126 F. 242 | U.S. Circuit Court for the District of Oregon | 1903
It is contended in support of the demurrer that the indictment does not allege all the facts necessary to constitute the offense charged; that it does not appear that the land which the conspiracy was formed to obtain by means of homestead applications is public land or subject to homestead entry; that the government could not be defrauded of any of its land unless the court can say where the land is located, and unless it is averred that the land is owned by the United States and is subject to homestead entry; that the overt acts alleged to have been done do not appear to be in furtherance of the conspiracy, inasmuch as they do not appear to be effective to accomplish its object.
The words “public lands” have a well-understood meaning. They describe such lands belonging to the United States as are subject to sale or disposal under general laws. Newhall v. Sanger, 92 U. S. 761, 23 L. Ed. 769. The defendants are charged with conspiracy to defraud the United States out of a portion of such lands. It is not necessary that the conspiracy should have been with reference to a particular tract of land, or to land within the district. United States v. Britton, 108 U. S. 199, 2 Sup. Ct. 531, 27 L. Ed. 698.
The case of Dealy v. United States, 152 U. S. 543, 14 Sup. Ct. 682, 38 L. Ed. 545, is relied upon by the defendants rupport their contention that at least the county where the lands intended to be
“There is nothing more definite than this: Large tracts of land in the county of Rolette, state of North Dakota, such lands being public lands of the United States, open to entry under the homestead laws at the local land office of the United States at Devil’s Lake City, in said state. It is true no tract is named by number of section, township, and range, and the language is broad enough to include any or all the public lands of the United States situate within that county and subject to homestead entry at that land office. But manifestly the description in the indictment does not need to be any more definite and precise than the proof of the crime. In other words, if certain facts make out the crime, it is sufficient to charge those facts, and it is obviously unnecessary to state that which is not essential. Can it be doubted that if these defendants entered into a conspiracy to defraud the United States of public lands, subject to homestead entry, at the given office in the named county, the crime of conspiracy was complete even if no particular tract or tracts were selected by the conspirators? It is enough that their purpose and their conspiracy had in view the acquiring of some of those lands, and it is not essential to the crime that in the minds of the conspirators the precise lands had already been identified.”
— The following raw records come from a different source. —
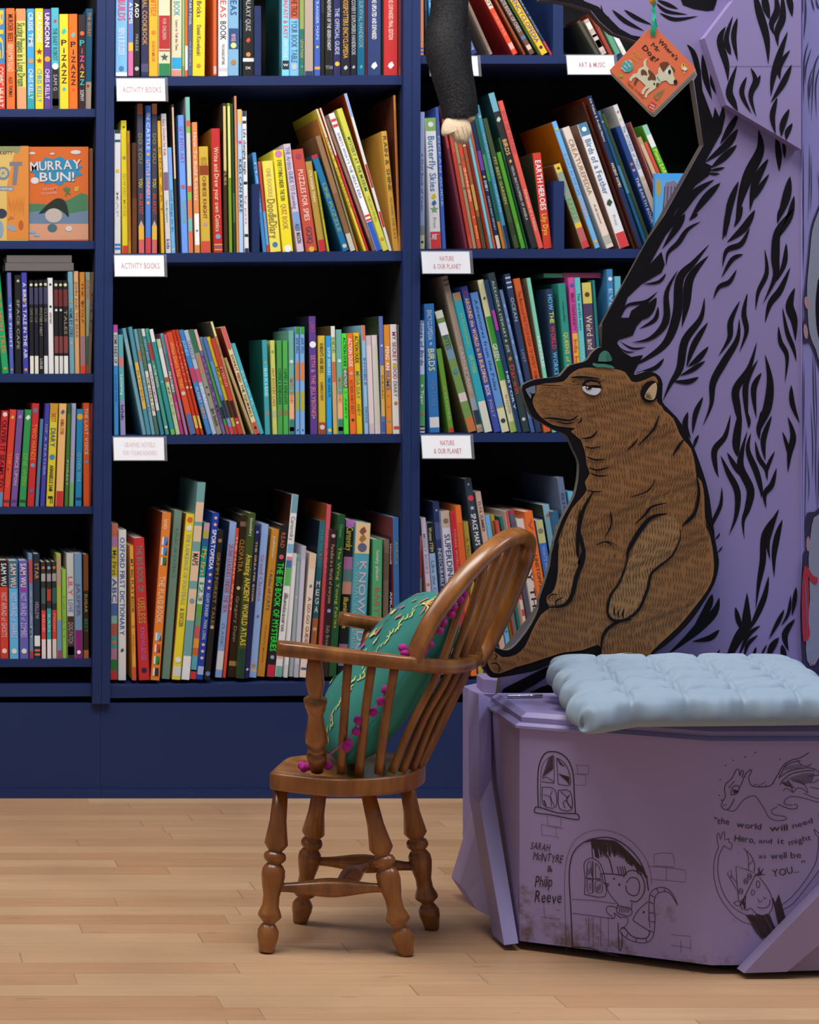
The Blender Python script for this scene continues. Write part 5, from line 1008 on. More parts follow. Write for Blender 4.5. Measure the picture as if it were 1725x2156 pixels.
# ---------------------------------------------------------------- octagonal storage bench
SC = mat('lilac_bench', '9583a8', 0.5, noise=0.05, nscale=5)
def scuffed():
    m_ = bpy.data.materials.new('lilac_bench_scuffed'); m_.use_nodes = True; nt = m_.node_tree; b = nt.nodes['Principled BSDF']; N = nt.nodes
    tc = N.new('ShaderNodeTexCoord'); sp = N.new('ShaderNodeSeparateXYZ'); nt.links.new(tc.outputs['Object'], sp.inputs[0])
    n = N.new('ShaderNodeTexNoise'); n.inputs['Scale'].default_value = 16; n.inputs['Detail'].default_value = 8; n.inputs['Roughness'].default_value = .7; nt.links.new(tc.outputs['Object'], n.inputs['Vector'])
    r = N.new('ShaderNodeMapRange'); r.inputs[1].default_value = 0.0; r.inputs[2].default_value = 0.16; r.inputs[3].default_value = 0.17; r.inputs[4].default_value = -0.06; nt.links.new(sp.outputs[2], r.inputs[0])
    a_ = N.new('ShaderNodeMath'); a_.operation = 'ADD'; nt.links.new(n.outputs['Fac'], a_.inputs[0]); nt.links.new(r.outputs[0], a_.inputs[1])
    s = N.new('ShaderNodeMapRange'); s.inputs[1].default_value = 0.62; s.inputs[2].default_value = 0.74; nt.links.new(a_.outputs[0], s.inputs[0])
    mx = N.new('ShaderNodeMix'); mx.data_type = 'RGBA'; mx.inputs[6].default_value = (*lin('a192c4'), 1); mx.inputs[7].default_value = (*lin('76606a'), 1)
    nt.links.new(s.outputs[0], mx.inputs[0]); nt.links.new(mx.outputs[2], b.inputs['Base Color']); b.inputs['Roughness'].default_value = .5; return m_
SC = scuffed()
A = Vector((0.7287, -1.18, 0)); Bq = Vector((0.972, -1.316, 0)); Cq = Vector((1.46, -1.312, 0)); Dq = Vector((1.60, -1.12, 0)); Eq = Vector((1.60, -0.978, 0)); Gq = Vector((0.743, -0.978, 0))
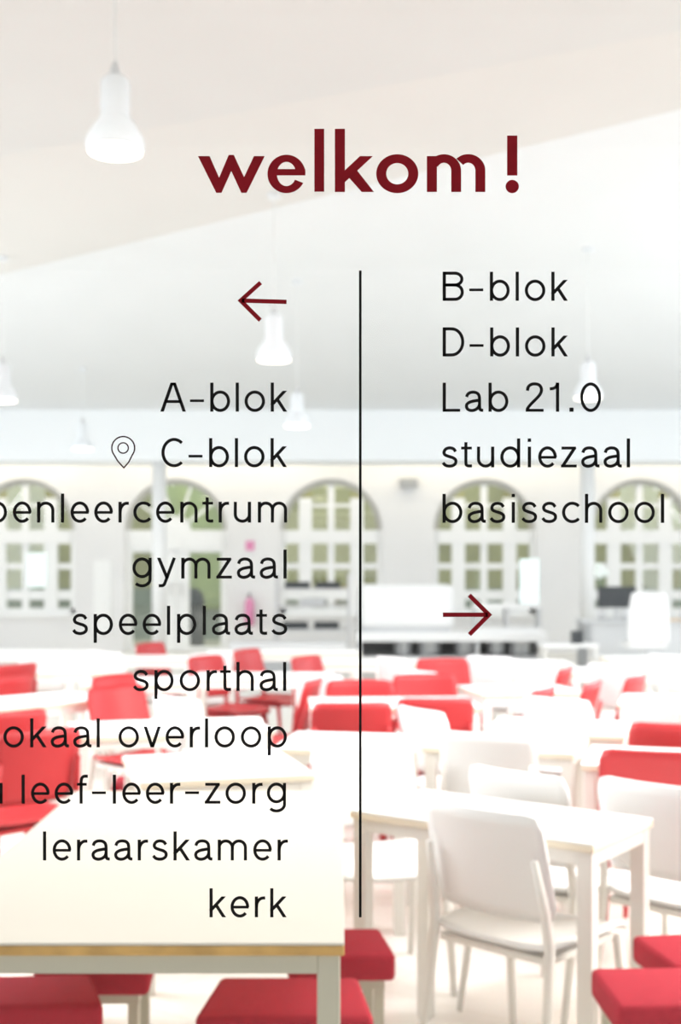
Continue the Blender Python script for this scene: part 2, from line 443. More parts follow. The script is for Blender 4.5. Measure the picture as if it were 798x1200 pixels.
MB().lathe([(0.17, 0), (0.19, 0.05), (0.20, 0.75)], n=20).build('body', M['dark'], bn, True)
MB().lathe([(0.205, 0.75), (0.20, 0.83), (0.16, 0.95), (0.09, 1.02), (0.02, 1.05)], n=20).build('lid', M['dark'], bn, True)

# ================================================================== SERVING AREA
CY = 17.6
def X(px, Y=CY): return (px-CX)*Y/F
def Z(py, Y=CY): return EYE+(HOR-py)*Y/F
cn = empty('serving_counter', (X(530), CY, 0)); tag(cn, 'long white serving counter with dark open space below, right of the black line', 'counter')
def pt(name, px0, px1, y0, y1, py0, py1, m, parent, bev=0.0, ox=None, Yd=CY):
    o0 = parent.location.x if parent else 0; oy = parent.location.y if parent else 0
    z1 = Z(py0, Yd) if not isinstance(py0, tuple) else py0[0]
    z0 = Z(py1, Yd) if not isinstance(py1, tuple) else py1[0]
    return MB().box2(X(px0, Yd)-o0, X(px1, Yd)-o0, y0-oy, y1-oy, z0, z1).build(name, m, parent, False, bev)
pt('worktop', 418, 642, CY, CY+0.8, 741, 752, M['white_plastic'], cn, 0.01)
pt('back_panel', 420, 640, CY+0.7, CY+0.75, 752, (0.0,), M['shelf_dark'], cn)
for a in (422, 560, 638): pt('leg', a-2, a+2, CY+0.05, CY+0.12, 752, (0.0,), M['steel'], cn)
pt('shelf', 424, 636, CY+0.1, CY+0.68, (0.16,), (0.12,), M['steel'], cn)
# pots under the counter
for i, (px, r) in enumerate(((474, .13), (505, .17), (548, .16), (585, .13), (612, .15))):
    t = MB().lathe([(r*.8, 0), (r, .04), (r, .2), (r*1.06, .21), (r*.9, .24), (.03, .27), (.03, .31), (.01, .32)], n=20).build('cooking_pot', M['steel'], None, True)
    t.location = (X(px), CY+0.35, 0.16)
    tag(t, 'lidded steel pot under the serving counter, %s from the left' % ('first', 'second', 'third', 'fourth', 'fifth')[i], 'pot', 'pots under the serving counter')
t = empty('food_display', (X(477), CY+0.1, Z(741))); tag(t, 'large rounded white display cabinet on the serving counter beside the black line', 'cabinet')
MB().box2(X(420)-X(477), X(533)-X(477), 0, 0.5, 0.05, Z(685)-Z(741)).build('body', M['white_plastic'], t, False, 0.09)
MB().box2(X(424)-X(477), X(529)-X(477), 0.04, 0.46, 0, 0.06).build('base', M['grey'], t)
t = pt('menu_panel', 612, 634, CY+0.2, CY+0.26, 655, 707, M['screen'], None, 0.01); tag(t, 'upright glowing pale panel at the right end of the serving counter', 'panel')
t = empty('glass_case', (X(598), CY+0.3, Z(741))); tag(t, 'low white case on the serving counter under the glowing panel', 'case')
MB().box2(-0.5, 0.46, -.2, .2, 0, 0.06).build('base', M['white_plastic'], t)
MB().box2(-0.5, 0.46, -.2, .2, 0.34, 0.40).build('top', M['white_plastic'], t)
for s_ in (-0.48, -0.02, 0.44): MB().box2(s_-.02, s_+.02, -.19, .19, 0.06, 0.34).build('divider', M['grey'], t)
# steel tray trolley
tr = empty('tray_trolley', (X(366), CY+0.3, 0)); tag(tr, 'grey steel tray trolley in front of the arched window left of the black line', 'trolley')
for a in (-0.52, 0.52):
    for b_ in (-0.25, 0.25):
        MB().box2(a-.02, a+.02, b_-.02, b_+.02, 0.08, 1.34).build('post', M['steel'], tr)
        MB().lathe([(.02, 0), (.04, .01), (.04, .07), (.02, .08)], (a, b_, 0), 12).build('caster', M['dark'], tr)
for z in (0.15, 0.52, 0.86, 1.10):
    MB().box2(-.5, .5, -.24, .24, z, z+.03).build('shelf', M['steel'], tr)
for i, (x, z, mm) in enumerate(((-.25, 0.55, 'dark'), (.2, 0.55, 'dark'), (-.22, 1.13, 'dark'), (.22, 1.13, 'dark'), (0, .89, 'grey'))):
    t = MB().box((X(366)+x, CY+.3, z+.045), (.36, .36, .09)).build('stacked_tray', M[mm], None, False, .015)
    tag(t, ('dark tray pile on the lower shelf of the trolley, left', 'dark tray pile on the lower shelf of the trolley, right', 'dark tray pile on the top shelf of the trolley, left', 'dark tray pile on the top shelf of the trolley, right', 'pale grey tray pile on the middle shelf of the trolley')[i], 'tray', 'trays on the trolley')
# low grey bench in front
bn = empty('grey_bench', (X(350), 15.2, 0)); tag(bn, 'low grey sideboard under the word speelplaats', 'sideboard')
MB().box2(-.75, .65, -.2, .25, 0.42, 0.52).build('top', M['grey'], bn, False, .01)
MB().box2(-.7, .6, -.15, .2, 0.05, 0.42).build('body', M['mid_grey'], bn)
for s_ in (-.66, .56): MB().box2(s_-.02, s_+.02, -.13, .18, 0, .05).build('leg', M['steel'], bn)
# desk with monitor, right
DY = 16.4
dk = empty('reception_desk', (X(745, DY), DY, 0)); tag(dk, 'grey reception desk with pale oak inlay at the right edge below the monitor', 'desk')
MB().box2(-.75, 1.1, -.3, .4, 0.70, 0.74).build('top', M['grey'], dk, False, .008)
MB().box2(0.02, .6, -.31, .05, 0.741, 0.75).build('inlay', M['oak'], dk)
MB().box2(-.7, 1.05, -.25, -.2, 0.25, 0.70).build('front_panel', M['grey'], dk)
for s_ in (-.68, 1.02): MB().box2(s_-.03, s_+.03, -.28, .36, 0, .70).build('leg', M['mid_grey'], dk)
mo = empty('monitor', (X(723, DY), DY, .741)); tag(mo, 'dark grey monitor on the reception desk right of the white pillar', 'monitor')
MB().box2(-.25, .25, -.02, .03, .16, .44).build('screen', M['dark'], mo, False, .008)
MB().box2(-.03, .03, .0, .05, .02, .2).build('stand', M['steel'], mo)
MB().box2(-.12, .12, -.09, .12, 0, .02).build('foot', M['steel'], mo)
oc = empty('office_chair', (X(762, 15.2), 15.35, 0)); tag(oc, 'white high-backed swivel chair in front of the reception desk', 'chair')
MB().sheet(lambda u, v: ((u-.5)*.46*(1-.25*v**3), .0+.10*(2*u-1)**2*-1, .50+.62*v), 8, 8, .05).build('backrest', M['white_plastic'], oc, True)
MB().box2(-.24, .24, -.02, .42, .44, .50).build('seat', M['white_plastic'], oc, False, .02)
MB().tube([(0, .2, .08), (0, .2, .44)], .03).build('column', M['steel'], oc)
for j in range(5):
    a = 2*PI*j/5; MB().tube([(0, .2, .09), (.27*math.cos(a), .2+.27*math.sin(a), .03)], .022).build('foot', M['steel'], oc)
def flowers(px, py, seed, lab, Y=DY+.30, base=.741, n=5):
    rnd = random.Random(seed); v = empty('vase_of_flowers', (X(px, Y), Y, base)); tag(v, lab, 'flowers')
    MB().lathe([(.05, 0), (.07, .06), (.05, .14), (.035, .18)], n=14).build('vase', M['white_plastic'], v, True)
    top = Z(py, Y)-base
    for j in range(n):
        c = (rnd.uniform(-.07, .07), rnd.uniform(-.05, .05), top-rnd.uniform(0, .12) if j else top)
        st = MB().tube([(0, 0, .15), (c[0]*.5, c[1]*.5, c[2]*.6), c], .006, 6).build('stem', M['leaf'], v)
        pr = [(.012, -.055), (.045, -.035), (.06, 0), (.045, .035), (.012, .055)]
        MB().lathe(pr, c, 10).build('blossom', M['paper'], v, True)
flowers(704, 664, 3, 'tall vase of pale round blossoms beside the right pillar', n=7)
flowers(733, 697, 5, 'shorter vase of pale round blossoms behind the monitor')
t = MB().box((X(676, 15.6), 15.6, .56), (.14, .12, .16)).build('card_terminal', M['dark'], None, False, .02); tag(t, 'small black device at the foot of the right pillar', 'device')
t = empty('side_table', (X(665, 15.6), 15.6, 0)); tag(t, 'small white table carrying the black device at the right pillar', 'table')
MB().box2(-.35, .35, -.22, .22, .44, .48).build('top', M['white_plastic'], t, False, .01)
for a in (-.32, .32):
    for b_ in (-.19, .19): MB().box2(a-.015, a+.015, b_-.015, b_+.015, 0, .44).build('leg', M['white_metal'], t)

# ================================================================== PENDANT LAMPS
def pendant(px, py_bottom, wpx, label, group='white bell pendant lamps', D=0.28, proto=None):
    Y = F*D/wpx; x, _, z = at(px, py_bottom, Y)
    edge = a0[1]+(a1[1]-a0[1])/(a1[0]-a0[0])*(x-a0[0])
    sedge = s0[1]+(s1[1]-s0[1])/(s1[0]-s0[0])*(x-s0[0])
    ch = H1-.03 if Y < sedge else (H1 if Y < edge else ceil_z(Y))
    bmv = b0[1]+(b1[1]-b0[1])/(b1[0]-b0[0])*(x-b0[0])
    r = empty('pendant_lamp', (x, Y, z)); tag(r, label, 'lamp', group)
    MB().lathe([(.138, 0.0), (.142, .02), (.135, .06), (.10, .12), (.075, .15), (.07, .17), (.07, .33), (.055, .35)], n=28).build('lamp_shade', M['shade'], r, True)
    MB().lathe([(.128, -.012), (.128, .001)], n=24).build('diffuser', M['bulb'], r)
    MB().lathe([(.03, .35), (.02, .40), (.008, .43)], n=12).build('cord_grip', M['grey'], r, True)
    MB().tube([(0, 0, .43), (0, 0, ch-z-.03)], .006, 6).build('cord', M['cable'], r)
    MB().lathe([(.05, ch-z-.04), (.05, ch-z)], n=16).build('ceiling_rose', M['shade'], r)
    l = bpy.data.lights.new('pendant_light', 'SPOT'); l.energy = 45; l.color = (1.0, .90, .76); l.spot_size = 2.6; l.spot_blend = .8; l.shadow_soft_size = .12
    lo = bpy.data.objects.new('pendant_light', l); COL.objects.link(lo); lo.location = (x, Y, z-.03)
    return r
pendant(135, 176, 68, 'large lit white pendant lamp at upper left, nearest and highest of the lamps')
pendant(321, 421, 41, 'white pendant lamp hanging under the left-pointing arrow')
pendant(348, 499, 30, 'white pendant lamp hanging right of the words A-blok')
pendant(3, 469, 34, 'white pendant lamp cut off by the left edge of the frame')
pendant(97, 526, 24, 'small distant white pendant lamp left of the map pin')
pendant(689, 466, 33, 'white pendant lamp behind the number 21.0')
for x, y, wh in ((-3.2, 4.2, 'to the left of the large cream table'), (2.6, 3.2, 'above the lower right red stools'), (-0.4, 1.9, 'above the front of the large cream table'), (3.2, 6.4, 'beyond its right edge')):   # others of the row, outside the frame, above the near tables
    p = pendant(CX+x*F/y, HOR-(3.5-EYE)*F/y, F*.28/y, 'white pendant lamp hanging outside the frame, '+wh)

# ================================================================== FURNITURE
def make_chair(col, legm):
    r = empty('shell_chair', (0, 0, 0))
    # seat: waterfall front, slight dip (sitter faces +y)
    def seat(u, v):
        x = (u-.5)*.415*(1-.10*abs(2*v-1)**4*1.0); y = -.20+.42*v
        z = .455-.018*(1-(2*u-1)**2)*(1-(2*v-1)**2)-.03*max(0, v-.8)**2*25+.012*(2*u-1)**4
        return (x, y, z)
    MB().sheet(seat, 10, 10, .014).build('seat', M[col], r, True)
    def back(u, v):
        s_ = 2*u-1
        hw = .202*(1-.03*v); c = max(0, abs(2*v-1)-.80)/.20
        hw *= 1-.07*c**3
        return (s_*hw, -.205-.075*v+.035*s_*s_*1.0, .52+.30*v-.010*max(0, abs(s_)-.85)**2*30*(1 if v > .5 else -1))
    MB().sheet(back, 12, 8, .014).build('backrest', M[col], r, True)
    for s_ in (-1, 1):
        MB().tube([(s_*.205, -.275, 0), (s_*.200, -.215, .30), (s_*.195, -.198, .46), (s_*.19, -.212, .56), (s_*.178, -.245, .70)], [.011, .014, .016, .014, .010], 8, 1.0).build('leg', M[legm], r, True)
        MB().tube([(s_*.205, .205, 0), (s_*.19, .16, .42)], [.011, .016], 8).build('leg', M[legm], r, True)
    MB().box((0, -.02, .418), (.37, .34, .02)).build('seat_frame', M[legm], r, False, .004)
    return r
protos = {'w': make_chair('white_plastic', 'white_metal'), 'r': make_chair('red_plastic', 'red_plastic'), 'p': make_chair('red_plastic', 'white_metal')}
used = {}
def chair(kind, px, py, rot, label, group=None, z=None, xy=None):
    p = protos[kind]
    o = p if kind not in used else copy_tree(p)
    used[kind] = 1
    rz = math.radians(rot)
    if xy is None:
        x, y = W(px, py, .815)
        # the top of the backrest sits .28 behind the origin
        x += -math.sin(rz)*.28*1.0; y += math.cos(rz)*.28
    else: x, y = xy
    o.location = (x, y, 0); o.rotation_euler = (0, 0, rz)
    tag(o, label, 'chair', group)
    return o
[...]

It does not follow that because the indictment in the case cited was held sufficient anything less than this would be bad. It is a crime under the statute to conspire to defraud the United States of public land wherever situated. This constitutes a crime, and it is sufficiently described if enough appears to apprise the defendants of the precise nature of the charge against them, and the charge is so identified that any judgment rendered in the case may be pleaded in bar of a second prosecution for the same offense. Less particularity is necessary where the objects of the conspiracy have been accomplished, and the means employed have been described, than might otherwise be required. The conspiracy is fully described in the several overt acts by which its objects have been accomplished. If the conspiracy intended to employ “false and forged homestead papers and proofs,” it does not necessarily follow that the conspirators had in mind only land subject to homestead entry. If they intended by such means to procure any lands, and the means were adequate to the end, the crime is complete.
It is argued that it should appear that the lands to be acquired were subject to homestead entry, since no other land can be acquired under the homestead laws. But there is no ground for the assumption that only lands subject to homestead entry can be acquired by false and forged homestead papers and proofs. The character of the means employed makes it possible by false proofs to make lands appear to be subject to homestead entry that- are in fact not so. Mineral lands may be acquired as homestead by means of false affidavits and proofs that they are nonmineral. Those who employ false proofs do not have to concern themselves about the truth.
But why should there be argument as to whether the indictment contains enough to show that the conspirators were capable of accomplishing their object? The indictment shows that they did accomplish it.
The demurrer to the indictment is overruled.